Os outros tipos de mídia também estão fazendo parte desta construção, por exemplo, os sites e blogs, vêm disponibilizando mais uma alternativa para a divulgação científica.


No Nordeste, além do Rio Grande do Norte, Ceará e Pernambuco também vem se destacando na área. O estado do Ceará está bem adiantado na formação dos seus profissionais, com a implantação do curso de especialização em jornalismo científico, promovido pela UFC em parceira com a FUNCAP. Seguindo o mesmo caminho do RN e CE, o estado de Pernambuco está aperfeiçoando seus profissionais na área. No mês de outubro será realizado em Pernambuco, O Curso Ciência e Mídia – Curso de capacitação em Jornalismo Científico. O curso promoverá ferramentas para a reflexão sobre os mecanismos e processos de cobertura de temas de ciência e tecnologia pelos distintos meios de comunicação.

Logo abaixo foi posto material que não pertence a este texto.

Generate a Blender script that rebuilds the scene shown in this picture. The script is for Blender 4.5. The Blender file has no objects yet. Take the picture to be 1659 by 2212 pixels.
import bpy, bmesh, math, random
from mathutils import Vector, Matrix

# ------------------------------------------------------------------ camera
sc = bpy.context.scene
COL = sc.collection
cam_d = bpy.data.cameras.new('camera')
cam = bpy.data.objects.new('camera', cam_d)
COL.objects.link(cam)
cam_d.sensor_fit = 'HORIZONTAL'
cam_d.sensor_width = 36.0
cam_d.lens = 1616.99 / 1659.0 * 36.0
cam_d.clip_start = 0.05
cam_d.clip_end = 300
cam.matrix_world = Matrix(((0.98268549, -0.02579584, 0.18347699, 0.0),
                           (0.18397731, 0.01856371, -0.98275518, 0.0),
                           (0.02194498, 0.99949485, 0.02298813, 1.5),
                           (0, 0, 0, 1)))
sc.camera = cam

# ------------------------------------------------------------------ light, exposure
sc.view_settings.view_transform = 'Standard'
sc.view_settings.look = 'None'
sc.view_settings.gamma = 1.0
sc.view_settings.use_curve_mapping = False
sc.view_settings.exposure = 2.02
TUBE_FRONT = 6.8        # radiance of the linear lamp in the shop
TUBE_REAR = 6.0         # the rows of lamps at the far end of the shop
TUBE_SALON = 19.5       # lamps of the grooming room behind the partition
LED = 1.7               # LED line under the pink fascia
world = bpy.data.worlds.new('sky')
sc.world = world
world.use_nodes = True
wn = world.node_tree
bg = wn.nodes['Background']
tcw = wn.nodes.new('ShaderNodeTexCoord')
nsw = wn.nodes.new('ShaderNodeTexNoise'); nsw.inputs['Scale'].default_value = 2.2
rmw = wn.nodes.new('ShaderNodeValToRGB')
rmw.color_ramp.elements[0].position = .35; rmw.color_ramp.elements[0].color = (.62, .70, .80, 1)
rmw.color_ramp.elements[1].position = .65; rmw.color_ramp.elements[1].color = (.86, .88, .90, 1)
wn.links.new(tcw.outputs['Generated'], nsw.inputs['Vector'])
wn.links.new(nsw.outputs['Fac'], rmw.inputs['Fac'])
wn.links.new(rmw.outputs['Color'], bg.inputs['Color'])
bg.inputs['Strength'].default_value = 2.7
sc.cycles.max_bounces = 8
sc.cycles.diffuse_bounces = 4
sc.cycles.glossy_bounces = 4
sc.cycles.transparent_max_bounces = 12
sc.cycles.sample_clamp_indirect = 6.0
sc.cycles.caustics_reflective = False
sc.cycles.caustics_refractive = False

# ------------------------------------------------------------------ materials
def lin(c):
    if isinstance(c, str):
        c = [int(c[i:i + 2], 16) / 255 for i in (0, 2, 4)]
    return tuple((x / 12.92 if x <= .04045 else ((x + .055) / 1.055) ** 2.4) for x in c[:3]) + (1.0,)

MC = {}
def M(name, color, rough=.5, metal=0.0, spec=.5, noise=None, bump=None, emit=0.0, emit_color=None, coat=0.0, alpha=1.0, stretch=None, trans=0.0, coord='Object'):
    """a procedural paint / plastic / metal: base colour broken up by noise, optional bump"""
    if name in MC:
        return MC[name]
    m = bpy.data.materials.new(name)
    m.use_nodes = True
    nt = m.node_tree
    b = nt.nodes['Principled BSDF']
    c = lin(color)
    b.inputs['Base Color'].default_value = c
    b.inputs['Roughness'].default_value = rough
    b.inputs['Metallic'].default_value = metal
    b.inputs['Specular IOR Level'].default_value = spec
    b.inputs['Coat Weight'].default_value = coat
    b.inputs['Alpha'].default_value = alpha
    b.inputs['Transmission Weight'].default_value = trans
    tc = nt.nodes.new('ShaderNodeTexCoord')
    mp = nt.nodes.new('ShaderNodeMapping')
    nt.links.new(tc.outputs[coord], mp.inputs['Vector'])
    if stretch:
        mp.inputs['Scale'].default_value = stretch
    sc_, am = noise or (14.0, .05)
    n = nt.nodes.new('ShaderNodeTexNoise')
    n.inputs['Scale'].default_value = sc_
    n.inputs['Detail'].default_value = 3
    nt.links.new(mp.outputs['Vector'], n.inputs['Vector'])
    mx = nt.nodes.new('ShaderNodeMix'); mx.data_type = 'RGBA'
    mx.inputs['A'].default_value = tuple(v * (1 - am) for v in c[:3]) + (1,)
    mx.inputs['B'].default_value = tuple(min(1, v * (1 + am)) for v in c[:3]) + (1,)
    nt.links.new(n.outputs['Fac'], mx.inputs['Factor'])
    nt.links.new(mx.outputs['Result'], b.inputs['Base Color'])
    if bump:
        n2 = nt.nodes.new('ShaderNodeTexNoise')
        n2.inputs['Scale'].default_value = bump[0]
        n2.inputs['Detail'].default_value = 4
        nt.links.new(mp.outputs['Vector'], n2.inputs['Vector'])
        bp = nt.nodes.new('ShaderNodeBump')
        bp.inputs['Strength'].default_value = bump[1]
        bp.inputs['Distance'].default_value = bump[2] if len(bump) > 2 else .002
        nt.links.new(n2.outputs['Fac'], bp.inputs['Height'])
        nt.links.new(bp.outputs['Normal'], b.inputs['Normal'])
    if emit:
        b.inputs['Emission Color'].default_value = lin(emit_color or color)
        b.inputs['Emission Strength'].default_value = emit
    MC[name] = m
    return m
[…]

Na prática o Nordeste vem cumprindo uma função importante no processo da alfabetização científica, buscando favorecer o contato com o cidadão comum, com as informações e conceitos em ciência e tecnologia.


Apesar das diversas questões discutidas durante todo o texto sobre o fazer científico, suas contribuições e dificuldades na sua produção. Seria muito impertinente apenas apontar conceitos, dificuldades, contribuições e destaques. Algumas respostas também podem estar na relação com um problema real e presente, como a dificuldade crônica da pesquisa brasileira.
Talvez seja necessário partir para uma reflexão mais crítica, analisando todo o seu contexto. Algumas respostas com toda certeza estão escondidas num passado, um pouco distante até, mas com muitas histórias ainda a serem descobertas.


Com a revolução científica que vivemos, conhecida como a III Revolução Industrial, e a crescente globalização que vem ocorrendo no mundo. Fica aqui um grande questionamento, será que os jornalistas de hoje conseguirão ter uma qualificação profissional adequada, para acompanhar os diversos acontecimentos da ciência e tecnologia pelo mundo? Estarão eles, aptos a produzir jornalismo científico?

* Gustavo Santos é jornalista e historiador.
E-mail: gustavo.sfernandes@yahoo.com.br

Um comentário:

  1. Essa última questão é muito difícil de ser respondida! Ainda mais agora, com o diploma do curso superior de Jornalismo correndo o grande risco de ser, de certa forma, rebaixado por ser igualado ao certificado de um curso técnico na área.
    Também tenho cá minhas dúvidas se os profissionais de hoje estão capacitados para fornecer informações à população, até porque, fica difícil saber se estes profissionais conseguem entender o que querem passar adiante ou não.